Enigma (2001)

D: Michael Apted
S: Dougray Scott, Kate Winslett

Self-consciously old fashioned romantic melodrama set against the background of WWII espionage, based upon the novel by Robert Harris. England, circa 1943, codebreakers face a crisis when their newly acquired skills in decoding German U-boat radio traffic seem useless in the face of an upgrade in technology and a switch in encryption. Can ace Dougray Scott (the man who broke the original Enigma code) come back from the brink of nervous breakdown and help them to get back inside? Why did he have his breakdown anyway and what has sexy Saffron Burrows got to do with it? Has her recent disappearence got something to do with the Germans suddenly changing things? Meanwhile dowdy but underappreciated co-worker Kate Winslett (Titanic) finds herself drawn into the action and closer to Scott. How will things pan out between them?

Though adult in some senses, Tom Stoppard's script is disappointingly dull. It cannot quite escape the familiarity of the scenario, and its appeal to a less sensational type of dramatic action will not win it any fans among the casual viewers more used to fast-paced, hi-octane stuff. Its vague aspirations to replicate a style of pre-war British espionage yarn popularised in the likes of The 39 Steps falter in the face of a deadening pace and an arch senseof humour. It is adult insofar as the dialogue is literate and Stoppard largely eschews the Hollywood screenwriter's penchant for repetition and expositional summary. The plot moves along without a lot of stretches where characters describe in detail precisely what they are doing. Though there are some, they do not then do it again three scenes later for the benefit of those who weren't paying attention the first time. The viewer is therefore expected to engage with the film on a level more typical of a previous generation. On one hand this works to its advantage in that it will appeal to an older audience, but on the other there is too much here that they have seen before for it to be of much interest.

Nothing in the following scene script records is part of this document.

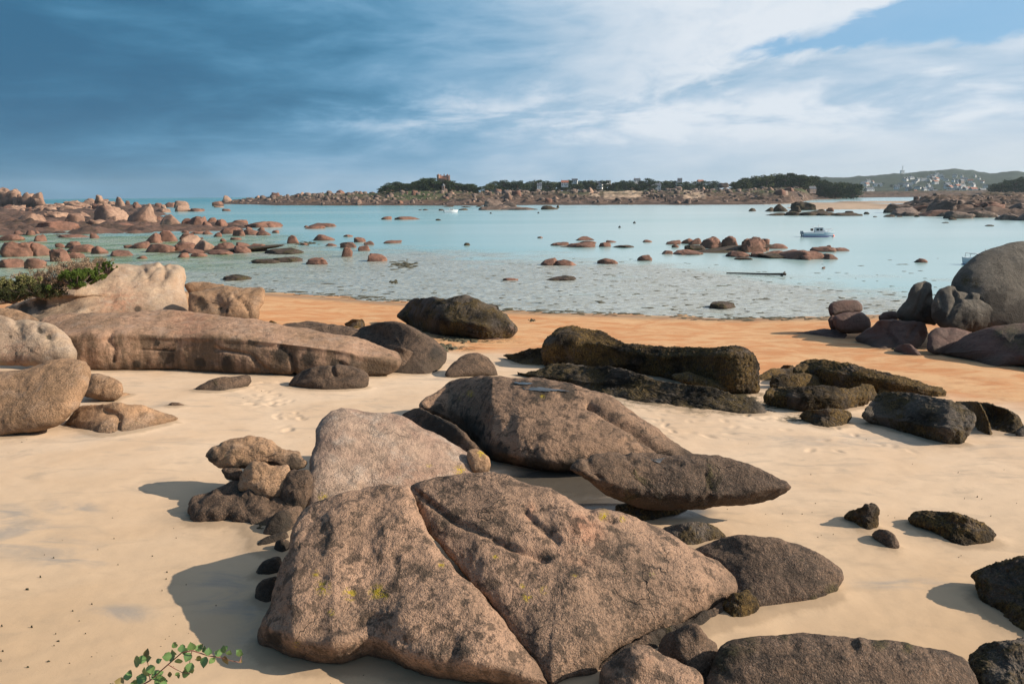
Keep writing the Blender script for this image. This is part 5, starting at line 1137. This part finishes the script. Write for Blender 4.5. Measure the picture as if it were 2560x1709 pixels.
def boat(name, px, py, L, rz, label, small=False):
    g = ground([px], [py])[0]; o = empty(name, (g[0], g[1], 0), rz); tag(o, label, 'boat')
    B_ = L*.36; H = L*.15
    part('hull', hull(L, B_, H), tealM if not small else hullM, o)
    part('gunwale', hull(L*1.01, B_*1.02, H, zlo=H*.78, zhi=H*1.06, flare=.0), hullM, o)
    part('boot_stripe', hull(L*1.004, B_*1.006, H, zlo=-.1, zhi=H*(.28 if not small else .08), flare=.0, inset=-.06), navyM, o)
    if not small:
        part('stripe', hull(L*1.006, B_*1.01, H, zlo=H*.52, zhi=H*.60, flare=.0, inset=-.02), blueM, o)
    cl = L*.28; cx = L*.02 if not small else L*.05; ch = L*(.17 if not small else .12)
    cb = part('cabin', ([(cx-cl*.6,-B_*.3,H),(cx+cl*.75,-B_*.3,H),(cx+cl*.75,B_*.3,H),(cx-cl*.6,B_*.3,H),(cx-cl*.55,-B_*.27,H+ch),(cx+cl*.3,-B_*.25,H+ch),(cx+cl*.3,B_*.25,H+ch),(cx-cl*.55,B_*.27,H+ch)], [(0,3,2,1),(4,5,6,7),(0,1,5,4),(1,2,6,5),(2,3,7,6),(3,0,4,7)]), cabM, o)
    for sx in (-.42, -.02): part('window', box(cx+cl*sx, cx+cl*(sx+.3), -B_*.3-.03, B_*.3+.03, H+ch*.42, H+ch*.8), glassM if not small else glassM, o)
    part('cabin_roof', box(cx-cl*.75, cx+cl*.42, -B_*.31, B_*.31, H+ch+.01, H+ch+.09), cabM, o)
    part('foredeck', ([(cx+cl*.6,-B_*.28,H),(L*.36,-B_*.16,H*1.15),(L*.36,B_*.16,H*1.15),(cx+cl*.6,B_*.28,H),(cx+cl*.6,-B_*.2,H+ch*.4),(cx+cl*.6,B_*.2,H+ch*.4)], [(0,1,4),(1,2,5,4),(2,3,5),(0,4,5,3)]), cabM, o)
    tv, tf = tubes([[((L*.30,-.3,H), .02), ((L*.30,-.3,H+.5), .02)], [((L*.42,-.12,H*1.2), .02), ((L*.42,-.12,H*1.2+.45), .02)], [((L*.18,-B_*.35,H+.5), .02), ((L*.30,-.3,H+.5), .02), ((L*.43,-.1,H*1.2+.45), .02), ((L*.43,.1,H*1.2+.45), .02), ((L*.30,.3,H+.5), .02), ((L*.18,B_*.35,H+.5), .02)], [((cx-.2,0,H+ch), .03), ((cx-.2,0,H+ch+.55), .025)]], 5)
    mesh_obj('rail', tv, tf, greyM, parent=o)
    part('outboard_motor', joinb([box(-L/2-.45, -L/2-.05, -.2, .2, H*.6, H*1.35), box(-L/2-.35, -L/2-.15, -.08, .08, -.4, H*.6)]), greyM, o)
    if not small: part('canopy', box(cx-cl*1.0, cx-cl*.78, -B_*.28, B_*.28, H+ch*.35, H+ch*.8), brownM, o)
    return o
def buoy(px, py, r0, mat, label, cat='buoy'):
    g = ground([px], [py])[0]; V = []; F_ = []; n = 12
    prof = [(0.0, -.9), (.6, -.7), (.98, -.1), (.95, .3), (.7, .75), (.25, 1.0), (.16, 1.3), (0.0, 1.34)]
    for q, z in prof:
        for j in range(n): V.append((q*r0*math.cos(6.2832*j/n), q*r0*math.sin(6.2832*j/n), z*r0))
    for i in range(len(prof)-1):
        for j in range(n): F_.append((i*n+j, i*n+(j+1) % n, (i+1)*n+(j+1) % n, (i+1)*n+j))
    o = mesh_obj('mooring_buoy', V, F_, mat); o.location = (g[0], g[1], .1*r0); tag(o, label, cat); return o
boat('motorboat', 2046, 592, 4.5, R(-14), 'white and pale blue motorboat with cabin moored in the bay at right')
boat('launch', 1128, 531, 5.4, R(8), 'small white launch anchored off the far point', True)
boat('moored_boat', 2458, 662, 3.6, R(152), 'white boat mostly hidden behind the enormous grey dome', True)
buoy(2081, 591, .32, buoyM, 'orange red mooring buoy at the bow of the motorboat')
bk = plain('dark_float', (0.03, 0.03, 0.035), .5)
buoy(1549, 569, .3, bk, 'nearer of two tiny dark floats in the middle of the bay'); buoy(1586, 558, .35, bk, 'farther of two tiny dark floats in the middle of the bay'); buoy(1227, 534, .4, bk, 'tiny dark float right of the launch'); buoy(1346, 533, .4, bk, 'tiny dark float before the little island')
a_, b_ = ground([1816, 1964], [684, 690]); pts = [Vector(a_)+(Vector(b_)-Vector(a_))*q for q in (0, .25, .5, .75, .93, 1)]
tv, tf = tubes([[(tuple(p+Vector((0, .1*math.sin(i*2), .06+.02*i))), .05+.012*i) for i, p in enumerate(pts)], [(tuple(pts[4]), .12), (tuple(pts[4]+Vector((.3, 0, .35))), .06)]], 8)
dw, t = new_mat('wet_wood'); tn = t.node('ShaderNodeTexCoord').outputs['Object']; t.out(t.mix(t.noise(tn, 5, 5, .7), (0.02, 0.016, 0.012), (0.08, 0.06, 0.045)), .8)
tag(mesh_obj('driftwood_pole', tv, tf, dw, loc=tuple(a_)), 'long dark pole lying in the shallows right of centre', 'pole')

# ------------------------------------------------------------------ drifting weed, debris
wm, t = new_mat('seaweed'); tn = t.node('ShaderNodeNewGeometry').outputs['Position']
t.out(t.mix(t.noise(tn, 6, 4, .7), (0.02, 0.018, 0.010), (0.10, 0.085, 0.04)), .75)
def weedpatch(L, name, label, cat, kind=None, hgt=.07, seed=0):
    rr = random.Random(seed); V = []; F_ = []
    for (x, y, z, w_, d_) in L:
        n = 11; b0 = len(V); ph_ = rr.uniform(0, 6)
        for k_, (q, zz_) in enumerate([(1, -.03), (.62, hgt*.7)]):
            for j in range(n):
                a = 6.2832*j/n; r0 = q*(1+.38*math.sin(a*3+ph_)+.3*rr.uniform(-1, 1)); V.append((x+w_*r0*math.cos(a), y+d_*r0*math.sin(a), z+zz_*rr.uniform(.4, 1.3)))
        V.append((x, y, z+hgt))
        for j in range(n): F_ += [(b0+j, b0+(j+1) % n, b0+n+(j+1) % n, b0+n+j), (b0+n+j, b0+n+(j+1) % n, b0+2*n)]
    o = mesh_obj(name, V, F_, wm, loc=(L[0][0], L[0][1], L[0][2])); tag(o, label, cat, None, kind); return o
rr = random.Random(31); L = []
while len(L) < 380:
    u = rr.uniform(-100, 2350); v = rr.uniform(640, 800)
    if v > np.interp(u, [0, 660, 1000, 1280, 1500, 1800, 2100, 2400], [735, 728, 752, 778, 787, 800, 797, 800])+2: continue
    if rr.random() > (v-560)/240: continue
    g = ground([u], [v])[0]; s_ = rr.uniform(.08, .36)*(1.9 if rr.random() < .08 else 1)
    L.append((g[0], g[1], 0, s_, s_*rr.uniform(.3, .8)))
weedpatch(L, 'floating_weed', 'dark shreds of weed scattered over the silvery shallows', 'seaweed', 'stuff', .03, 1)
L = []
for k in range(230):
    u = rr.uniform(560, 2300); v = np.interp(u, [560, 660, 1000, 1280, 1500, 1800, 2100, 2400], [722, 729, 753, 778, 787, 800, 797, 800])+rr.uniform(-7, 3)
    g = ground([u], [v])[0]; s_ = rr.uniform(.08, .45); L.append((g[0], g[1], max(g[2], 0)+.01, s_, s_*.4))
weedpatch(L, 'strandline_weed', 'thin line of dark weed left along the edge of the orange sand', 'seaweed', 'stuff', .03, 2)
for (u, v, wp, hp_, lb) in [(1010, 663, 90, 9, 'dark olive weed bank in the shallows left of centre'), (760, 609, 60, 5, 'green black weed bank behind the red islet'), (2255, 871, 60, 7, 'greenish weed on the sand below the dark red rocks'), (1110, 868, 85, 9, 'dark weed mat on pale sand right of the whale-like boulder'), (1150, 850, 90, 7, 'weed mat under the tall dark boulder'), (985, 705, 26, 4, 'small weed clump on the flats'), (1330, 802, 14, 3, 'bright green tuft of weed on the orange sand')]:
    g = ground([u], [v])[0]; g2 = ground([u+wp/2], [v])[0]; g3 = ground([u], [v-hp_])[0]; L = []
    for k in range(46):
        q = rr.gauss(0, .42); e = rr.gauss(0, .45); x = g[0]+(g2[0]-g[0])*q+(g3[0]-g[0])*e; y = g[1]+(g3[1]-g[1])*e; s_ = (g2[0]-g[0])*rr.uniform(.08, .26)
        L.append((x, y, max(float(terrain(x, y)), 0)+.0, s_, s_*.6))
    weedpatch(L, 'weed_mat', lb, 'seaweed', 'stuff', .08, int(u))
L = []
for k in range(420):
    u = rr.uniform(-100, 2660); v = rr.uniform(930, 1709); g = ground([u], [v])[0]; s_ = rr.uniform(.004, .011)*(1 if rr.random() < .93 else 2)
    L.append((g[0], g[1], g[2]+.0, s_, s_*.45))
weedpatch(L, 'beach_debris', 'tiny dark bits of weed and shell scattered on the sand', 'debris', 'stuff', .008, 3)

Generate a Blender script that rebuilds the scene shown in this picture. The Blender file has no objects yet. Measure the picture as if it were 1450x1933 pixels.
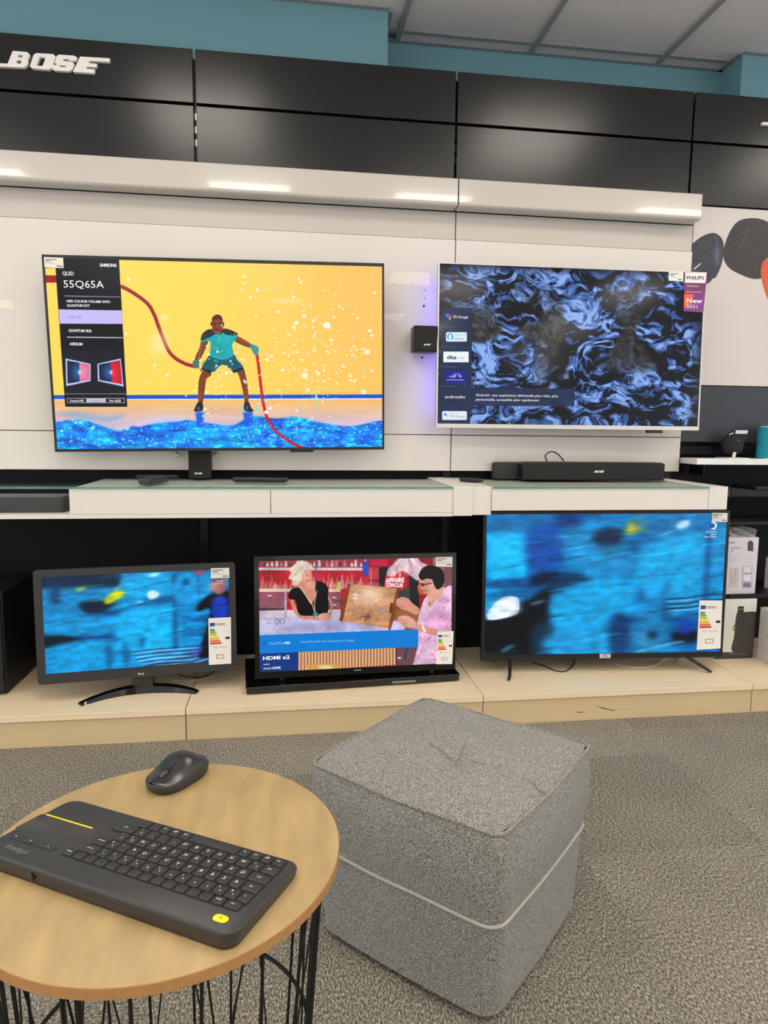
import bpy, bmesh, math, random
import numpy as np
from mathutils import Vector, Matrix
from mathutils.geometry import tessellate_polygon

random.seed(7)
SC = bpy.context.scene
COL = SC.collection

# ------------------------------------------------------------------ camera
EYE = Vector((0.0, 0.0, 1.06))
FPX, CX, CY = 1300.67, 725.0, 966.5
_p, _r, _y = (math.radians(v) for v in (6.878, 0.674, 8.028))
FWD = Vector((math.sin(_y)*math.cos(_p), math.cos(_y)*math.cos(_p), -math.sin(_p)))
_r0 = Vector((math.cos(_y), -math.sin(_y), 0)); _u0 = _r0.cross(FWD)
RGT = _r0*math.cos(_r) + _u0*math.sin(_r)
UPV = _u0*math.cos(_r) - _r0*math.sin(_r)
cam_d = bpy.data.cameras.new('camera'); cam = bpy.data.objects.new('camera', cam_d); COL.objects.link(cam)
cam_d.sensor_fit = 'VERTICAL'; cam_d.sensor_height = 24.0; cam_d.lens = FPX/1933.0*24.0
cam_d.clip_start = 0.02; cam_d.clip_end = 60
M = Matrix((RGT, UPV, -FWD)).transposed().to_4x4(); M.translation = EYE
cam.matrix_world = M
SC.camera = cam

# ------------------------------------------------------------------ world, exposure
SC.view_settings.view_transform = 'Standard'; SC.view_settings.look = 'None'
SC.view_settings.exposure = 0.0; SC.view_settings.gamma = 1.0; SC.view_settings.use_curve_mapping = False
W = bpy.data.worlds.new('world'); SC.world = W; W.use_nodes = True
W.node_tree.nodes['Background'].inputs[0].default_value = (0.93, 0.96, 1.0, 1)
W.node_tree.nodes['Background'].inputs[1].default_value = 2.3
LAMP_STRENGTH = 12.5       # the ceiling panels further down use this
LAMP_COLOUR = (1.0, 0.925, 0.80, 1)

# ------------------------------------------------------------------ helpers
def ray(px, py):
    return RGT*((px-CX)/FPX) - UPV*((py-CY)/FPX) + FWD
def at(px, py, Y):
    d = ray(px, py); return EYE + d*(Y/d.y)
def atz(px, py, z):
    d = ray(px, py); return EYE + d*((z-EYE.z)/d.z)

def lin(c):
    c = c/255.0
    return c/12.92 if c <= 0.04045 else ((c+0.055)/1.055)**2.4
def rgb(*c): return (lin(c[0]), lin(c[1]), lin(c[2]), 1.0)

MATS = {}
def mat(name, col, rough=0.5, metal=0.0, var=0.06, vscale=14.0, bump=0.0, bscale=300.0, emit=None, estr=1.0, coat=0.0, spec=0.5, stretch=(1,1,1)):
    if name in MATS: return MATS[name]
    m = bpy.data.materials.new(name); m.use_nodes = True; MATS[name] = m
    nt = m.node_tree; N = nt.nodes; L = nt.links; b = N['Principled BSDF']
    b.inputs['Roughness'].default_value = rough; b.inputs['Metallic'].default_value = metal
    b.inputs['Coat Weight'].default_value = coat; b.inputs['Specular IOR Level'].default_value = spec
    c = rgb(*col)
    tc = N.new('ShaderNodeTexCoord'); mp = N.new('ShaderNodeMapping'); L.new(tc.outputs['Object'], mp.inputs[0]); mp.inputs['Scale'].default_value = stretch
    no = N.new('ShaderNodeTexNoise'); no.inputs['Scale'].default_value = vscale; no.inputs['Detail'].default_value = 4; L.new(mp.outputs[0], no.inputs['Vector'])
    rp = N.new('ShaderNodeValToRGB'); L.new(no.outputs['Fac'], rp.inputs[0])
    rp.color_ramp.elements[0].position = 0.3; rp.color_ramp.elements[1].position = 0.7
    rp.color_ramp.elements[0].color = tuple(x*(1-var) for x in c[:3])+(1,); rp.color_ramp.elements[1].color = tuple(min(1, x*(1+var)) for x in c[:3])+(1,)
    L.new(rp.outputs[0], b.inputs['Base Color'])
    if bump:
        n2 = N.new('ShaderNodeTexNoise'); n2.inputs['Scale'].default_value = bscale; n2.inputs['Detail'].default_value = 3; L.new(mp.outputs[0], n2.inputs['Vector'])
        bp = N.new('ShaderNodeBump'); bp.inputs['Strength'].default_value = bump; bp.inputs['Distance'].default_value = 0.002
        L.new(n2.outputs['Fac'], bp.inputs['Height']); L.new(bp.outputs[0], b.inputs['Normal'])
    if emit:
        b.inputs['Emission Color'].default_value = rgb(*emit); b.inputs['Emission Strength'].default_value = estr
    return m
def glow(name, col, strength=1.0):       # lit pixels of a screen
    return mat(name, (4, 4, 4), 0.3, var=0, emit=col, estr=strength)

PM = {}                                   # world matrix of each thing's Empty
def thing(name, label, cat, loc=(0,0,0), rotz=0.0, group=None):
    o = bpy.data.objects.new(name, None); COL.objects.link(o); o.empty_display_size = 0.05
    o.location = loc; o.rotation_euler = (0, 0, rotz)
    PM[o] = Matrix.Translation(Vector(loc)) @ Matrix.Rotation(rotz, 4, 'Z')
    o['label'] = label; o['category'] = cat
    if group: o['group'] = group
    return o
def tag(o, label, cat, group=None):
    o['label'] = label; o['category'] = cat
    if group: o['group'] = group
    return o
def link(name, me, m, parent=None, smooth=None, kind=None):
    """Link one mesh given in world coordinates; under a parent it is moved into the parent's space."""
    ms = m if isinstance(m, (list, tuple)) else [m]
    for k in ms: me.materials.append(k)
    if parent is not None:
        P = PM.get(parent)
        if P is not None: me.transform(P.inverted())
    o = bpy.data.objects.new(name, me); COL.objects.link(o)
    if parent is not None:
        o.parent = parent; PM[o] = PM.get(parent, Matrix())
    else: PM[o] = Matrix()
    if smooth is not None:
        me.polygons.foreach_set('use_smooth', [True]*len(me.polygons))
        if smooth < 179: me.set_sharp_from_angle(angle=math.radians(smooth))
    if kind: o['kind'] = kind
    return o
def from_bm(name, bm, m, parent=None, smooth=None, kind=None):
    bmesh.ops.recalc_face_normals(bm, faces=bm.faces)
    me = bpy.data.meshes.new(name); bm.to_mesh(me); bm.free()
    return link(name, me, m, parent, smooth, kind)
def pyd(name, vs, fs, m, parent=None, smooth=None, kind=None, mi=None):
    me = bpy.data.meshes.new(name); me.from_pydata([tuple(v) for v in vs], [], fs); me.update()
    if mi: me.polygons.foreach_set('material_index', mi)
    return link(name, me, m, parent, smooth, kind)

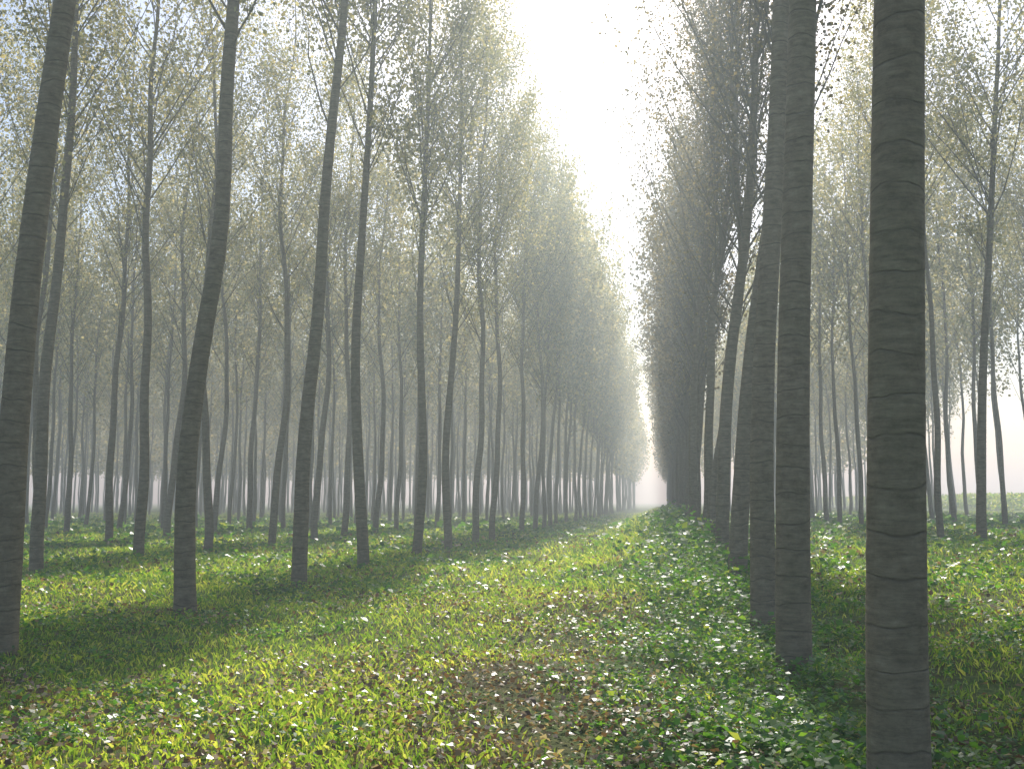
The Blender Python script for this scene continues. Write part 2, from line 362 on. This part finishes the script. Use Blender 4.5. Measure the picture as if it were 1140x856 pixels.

On some level the film is also adult as a deconstruction of the James Bond-type of espionage yarn; a moot point perhaps but one which seems deliberate. The downplay of the world of international intrigue lacks the social critique of the likes of The Spy Who Came In From the Cold, but the lionising of the number-crunching nerd and his less than glamourous sidekick certainly seems to have polemical weight behind it. It is probably just co-incidence that director Michael Apted helmed the most recent Bond adventure The World is Not Enough.

Curiously though the film is not a rebuttal of the recent historical fantasia U-571 , in which the story of the capture of the Enigma machine was re-visioned as an American operation. That film also worked very much in a hi-octane mould, leading to the natural assumption that the adoption of the opposite style here might have some kind of aesthetic significance. Apparantely not. The probelm is that this fictional story is every bit as fanciful in its details (though many of the essentials are true) as any other. It has simply chosen romance and melodrama instead of action as its generic root. This is where it loses its edge, as it plays the conventions of the genre by rote and is not any more realistic or authentic than the next romantic melodrama when it comes down to it.

Enigma is a handsomely photographed, respectfully acted, generally well crafted film which has a certain mug-of-tea-and-warm-slippers appeal which might play well on television screens. In spite of its attempts to enliven the narrative with a flashback-flash forward structure and some cutaways to scenes of struggle at sea, it is turgid stuff though. The film tacks on a page of text at the end which puports to pay tribute to the anonymous efforts of 'ordinary' people, but this seems a cynical ploy in a movie where the ingredients of romantic melodrama are the most pronounced, however 'ordinary' the appearence of its stars. Ordinariness is not exactly a thematic preoccupation, nor does the story serve as an exemplar of experience the way the action in Saving Private Ryan was intended to. The film on the whole is a minor addition to the recent slew of WWII movies though it feels like it hoped it was going to be something much more significant. It is unlikely to do well on the big screen, though it will probably become a staple of smaller ones for some time to come (watch for it on public holidays and wet afternoons, possibly after a screening of Brief Encounter or Casablanca).